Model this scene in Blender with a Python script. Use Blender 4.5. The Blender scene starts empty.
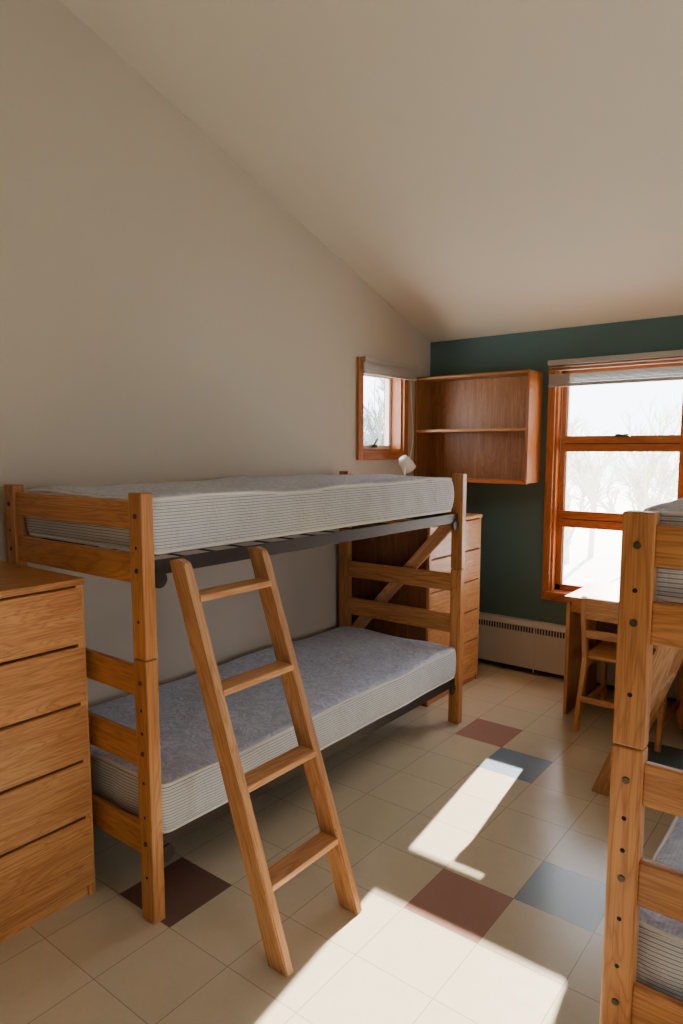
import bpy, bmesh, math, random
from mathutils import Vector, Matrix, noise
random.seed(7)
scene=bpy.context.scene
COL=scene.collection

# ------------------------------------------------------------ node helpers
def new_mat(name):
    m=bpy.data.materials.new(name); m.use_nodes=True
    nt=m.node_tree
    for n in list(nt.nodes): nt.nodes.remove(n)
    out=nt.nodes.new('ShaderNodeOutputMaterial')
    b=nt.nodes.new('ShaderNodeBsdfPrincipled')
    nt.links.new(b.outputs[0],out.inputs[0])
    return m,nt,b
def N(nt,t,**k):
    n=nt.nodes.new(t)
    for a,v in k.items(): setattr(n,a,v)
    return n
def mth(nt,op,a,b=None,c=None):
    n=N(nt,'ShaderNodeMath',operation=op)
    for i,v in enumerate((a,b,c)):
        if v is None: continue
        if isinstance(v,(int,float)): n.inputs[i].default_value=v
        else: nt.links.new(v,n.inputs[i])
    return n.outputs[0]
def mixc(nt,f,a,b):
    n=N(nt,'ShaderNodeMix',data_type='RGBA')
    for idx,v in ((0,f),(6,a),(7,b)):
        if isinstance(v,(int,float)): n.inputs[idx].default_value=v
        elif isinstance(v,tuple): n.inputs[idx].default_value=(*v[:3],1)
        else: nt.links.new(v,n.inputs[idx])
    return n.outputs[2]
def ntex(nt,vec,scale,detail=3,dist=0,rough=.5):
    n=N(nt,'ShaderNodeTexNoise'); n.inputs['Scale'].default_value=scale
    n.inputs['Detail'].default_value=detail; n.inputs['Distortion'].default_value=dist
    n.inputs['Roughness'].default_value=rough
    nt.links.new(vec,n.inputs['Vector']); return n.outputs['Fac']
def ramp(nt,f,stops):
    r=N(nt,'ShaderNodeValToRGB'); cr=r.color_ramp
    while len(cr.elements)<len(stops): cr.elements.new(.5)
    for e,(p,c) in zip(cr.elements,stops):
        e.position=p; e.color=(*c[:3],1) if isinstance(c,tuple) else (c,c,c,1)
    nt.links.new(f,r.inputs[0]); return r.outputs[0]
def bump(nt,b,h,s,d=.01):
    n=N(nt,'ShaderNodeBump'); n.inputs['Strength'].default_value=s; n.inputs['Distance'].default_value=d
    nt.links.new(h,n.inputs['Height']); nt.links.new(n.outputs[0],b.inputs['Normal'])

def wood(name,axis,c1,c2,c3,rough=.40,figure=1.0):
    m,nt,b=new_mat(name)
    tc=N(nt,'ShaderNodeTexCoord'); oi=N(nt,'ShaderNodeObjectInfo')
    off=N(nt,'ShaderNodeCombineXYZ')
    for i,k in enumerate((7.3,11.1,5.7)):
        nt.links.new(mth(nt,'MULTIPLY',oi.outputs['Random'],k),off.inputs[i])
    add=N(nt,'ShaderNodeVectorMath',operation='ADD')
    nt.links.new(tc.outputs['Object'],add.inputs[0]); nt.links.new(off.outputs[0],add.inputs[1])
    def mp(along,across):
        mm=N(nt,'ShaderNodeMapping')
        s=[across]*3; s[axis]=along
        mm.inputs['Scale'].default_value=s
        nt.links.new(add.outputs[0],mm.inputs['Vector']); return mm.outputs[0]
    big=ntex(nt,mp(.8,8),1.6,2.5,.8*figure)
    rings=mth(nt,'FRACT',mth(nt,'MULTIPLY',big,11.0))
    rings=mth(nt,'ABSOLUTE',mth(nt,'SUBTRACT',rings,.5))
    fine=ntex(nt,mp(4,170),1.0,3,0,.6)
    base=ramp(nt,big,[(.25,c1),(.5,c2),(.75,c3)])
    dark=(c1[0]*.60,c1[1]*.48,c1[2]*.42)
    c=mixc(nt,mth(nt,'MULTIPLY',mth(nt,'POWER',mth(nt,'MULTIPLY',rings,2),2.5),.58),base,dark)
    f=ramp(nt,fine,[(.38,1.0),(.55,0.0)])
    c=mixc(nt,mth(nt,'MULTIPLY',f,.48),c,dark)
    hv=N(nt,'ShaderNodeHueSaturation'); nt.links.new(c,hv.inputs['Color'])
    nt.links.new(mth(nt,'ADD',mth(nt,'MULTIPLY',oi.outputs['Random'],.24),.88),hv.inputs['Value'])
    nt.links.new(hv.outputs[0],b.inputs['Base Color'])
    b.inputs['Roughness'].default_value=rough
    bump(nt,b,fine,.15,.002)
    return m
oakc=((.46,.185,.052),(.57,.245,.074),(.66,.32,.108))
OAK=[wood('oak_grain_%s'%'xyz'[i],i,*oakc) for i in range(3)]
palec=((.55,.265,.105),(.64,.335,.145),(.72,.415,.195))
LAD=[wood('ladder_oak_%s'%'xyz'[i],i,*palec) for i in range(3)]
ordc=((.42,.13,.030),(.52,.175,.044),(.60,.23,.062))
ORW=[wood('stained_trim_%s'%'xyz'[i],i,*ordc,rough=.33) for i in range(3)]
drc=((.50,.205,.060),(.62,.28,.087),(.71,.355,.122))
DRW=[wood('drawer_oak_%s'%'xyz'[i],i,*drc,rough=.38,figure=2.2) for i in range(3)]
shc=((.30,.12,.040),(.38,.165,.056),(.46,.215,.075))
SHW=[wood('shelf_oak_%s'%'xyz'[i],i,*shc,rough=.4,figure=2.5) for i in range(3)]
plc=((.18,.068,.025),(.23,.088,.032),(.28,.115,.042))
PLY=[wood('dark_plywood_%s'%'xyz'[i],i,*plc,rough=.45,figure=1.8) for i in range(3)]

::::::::

Omit any images, then output the listing exactly.

=== OUTPUT ===
Model this scene in Blender with a Python script. Use Blender 4.5. The Blender scene starts empty.
import bpy, bmesh, math, random
from mathutils import Vector, Matrix, noise
random.seed(7)
scene=bpy.context.scene
COL=scene.collection

# ------------------------------------------------------------ node helpers
def new_mat(name):
    m=bpy.data.materials.new(name); m.use_nodes=True
    nt=m.node_tree
    for n in list(nt.nodes): nt.nodes.remove(n)
    out=nt.nodes.new('ShaderNodeOutputMaterial')
    b=nt.nodes.new('ShaderNodeBsdfPrincipled')
    nt.links.new(b.outputs[0],out.inputs[0])
    return m,nt,b
def N(nt,t,**k):
    n=nt.nodes.new(t)
    for a,v in k.items(): setattr(n,a,v)
    return n
def mth(nt,op,a,b=None,c=None):
    n=N(nt,'ShaderNodeMath',operation=op)
    for i,v in enumerate((a,b,c)):
        if v is None: continue
        if isinstance(v,(int,float)): n.inputs[i].default_value=v
        else: nt.links.new(v,n.inputs[i])
    return n.outputs[0]
def mixc(nt,f,a,b):
    n=N(nt,'ShaderNodeMix',data_type='RGBA')
    for idx,v in ((0,f),(6,a),(7,b)):
        if isinstance(v,(int,float)): n.inputs[idx].default_value=v
        elif isinstance(v,tuple): n.inputs[idx].default_value=(*v[:3],1)
        else: nt.links.new(v,n.inputs[idx])
    return n.outputs[2]
def ntex(nt,vec,scale,detail=3,dist=0,rough=.5):
    n=N(nt,'ShaderNodeTexNoise'); n.inputs['Scale'].default_value=scale
    n.inputs['Detail'].default_value=detail; n.inputs['Distortion'].default_value=dist
    n.inputs['Roughness'].default_value=rough
    nt.links.new(vec,n.inputs['Vector']); return n.outputs['Fac']
def ramp(nt,f,stops):
    r=N(nt,'ShaderNodeValToRGB'); cr=r.color_ramp
    while len(cr.elements)<len(stops): cr.elements.new(.5)
    for e,(p,c) in zip(cr.elements,stops):
        e.position=p; e.color=(*c[:3],1) if isinstance(c,tuple) else (c,c,c,1)
    nt.links.new(f,r.inputs[0]); return r.outputs[0]
def bump(nt,b,h,s,d=.01):
    n=N(nt,'ShaderNodeBump'); n.inputs['Strength'].default_value=s; n.inputs['Distance'].default_value=d
    nt.links.new(h,n.inputs['Height']); nt.links.new(n.outputs[0],b.inputs['Normal'])

def wood(name,axis,c1,c2,c3,rough=.40,figure=1.0):
    m,nt,b=new_mat(name)
    tc=N(nt,'ShaderNodeTexCoord'); oi=N(nt,'ShaderNodeObjectInfo')
    off=N(nt,'ShaderNodeCombineXYZ')
    for i,k in enumerate((7.3,11.1,5.7)):
        nt.links.new(mth(nt,'MULTIPLY',oi.outputs['Random'],k),off.inputs[i])
    add=N(nt,'ShaderNodeVectorMath',operation='ADD')
    nt.links.new(tc.outputs['Object'],add.inputs[0]); nt.links.new(off.outputs[0],add.inputs[1])
    def mp(along,across):
        mm=N(nt,'ShaderNodeMapping')
        s=[across]*3; s[axis]=along
        mm.inputs['Scale'].default_value=s
        nt.links.new(add.outputs[0],mm.inputs['Vector']); return mm.outputs[0]
    big=ntex(nt,mp(.8,8),1.6,2.5,.8*figure)
    rings=mth(nt,'FRACT',mth(nt,'MULTIPLY',big,11.0))
    rings=mth(nt,'ABSOLUTE',mth(nt,'SUBTRACT',rings,.5))
    fine=ntex(nt,mp(4,170),1.0,3,0,.6)
    base=ramp(nt,big,[(.25,c1),(.5,c2),(.75,c3)])
    dark=(c1[0]*.60,c1[1]*.48,c1[2]*.42)
    c=mixc(nt,mth(nt,'MULTIPLY',mth(nt,'POWER',mth(nt,'MULTIPLY',rings,2),2.5),.58),base,dark)
    f=ramp(nt,fine,[(.38,1.0),(.55,0.0)])
    c=mixc(nt,mth(nt,'MULTIPLY',f,.48),c,dark)
    hv=N(nt,'ShaderNodeHueSaturation'); nt.links.new(c,hv.inputs['Color'])
    nt.links.new(mth(nt,'ADD',mth(nt,'MULTIPLY',oi.outputs['Random'],.24),.88),hv.inputs['Value'])
    nt.links.new(hv.outputs[0],b.inputs['Base Color'])
    b.inputs['Roughness'].default_value=rough
    bump(nt,b,fine,.15,.002)
    return m
oakc=((.46,.185,.052),(.57,.245,.074),(.66,.32,.108))
OAK=[wood('oak_grain_%s'%'xyz'[i],i,*oakc) for i in range(3)]
palec=((.55,.265,.105),(.64,.335,.145),(.72,.415,.195))
LAD=[wood('ladder_oak_%s'%'xyz'[i],i,*palec) for i in range(3)]
ordc=((.42,.13,.030),(.52,.175,.044),(.60,.23,.062))
ORW=[wood('stained_trim_%s'%'xyz'[i],i,*ordc,rough=.33) for i in range(3)]
drc=((.50,.205,.060),(.62,.28,.087),(.71,.355,.122))
DRW=[wood('drawer_oak_%s'%'xyz'[i],i,*drc,rough=.38,figure=2.2) for i in range(3)]
shc=((.30,.12,.040),(.38,.165,.056),(.46,.215,.075))
SHW=[wood('shelf_oak_%s'%'xyz'[i],i,*shc,rough=.4,figure=2.5) for i in range(3)]
plc=((.18,.068,.025),(.23,.088,.032),(.28,.115,.042))
PLY=[wood('dark_plywood_%s'%'xyz'[i],i,*plc,rough=.45,figure=1.8) for i in range(3)]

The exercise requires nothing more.